Royal Swedish Academy of Sciences, which forms the selection committee, said Tirole's work on regulating powerful companies and unbalanced markets helped him win the 8 million-krona ($1.1 million) prize. The recognition the prize carries has helped previous winners bring their economic theories closer to policy making. Past laureates include Milton Friedman, James Tobin and Friedrich August von Hayek.
"Regulation isn't about preventing firms and banks from functioning," Tirole, 61, said. "It's the reverse. Regulation is about the rules of the game, and also an independent enforcement of the rules of the game."
He said it's "too early to tell" whether banking regulations implemented since the financial crisis have worked. For him, the biggest issue is resolving the question of how to allow large banks to fail without requiring a bailout.

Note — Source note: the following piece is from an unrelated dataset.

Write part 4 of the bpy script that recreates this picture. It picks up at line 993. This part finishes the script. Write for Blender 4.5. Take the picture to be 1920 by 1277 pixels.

"Size is a complex matter because you can be a big bank that is diversified and, conversely, the smaller banks, they can fail," he said, referring to Spain's network of small savings banks. "It's not only size that matters."
Global regulators are working on a package of measures aimed at ending implicit government support to large financial firms, which includes requiring banks to hold an additional loss-absorbing buffer that can be quickly written down in a crisis.
"There have been a lot of improvements, like more emphasis on liquidity" rules, he said. "The main thing is to get banks not to take too much risk."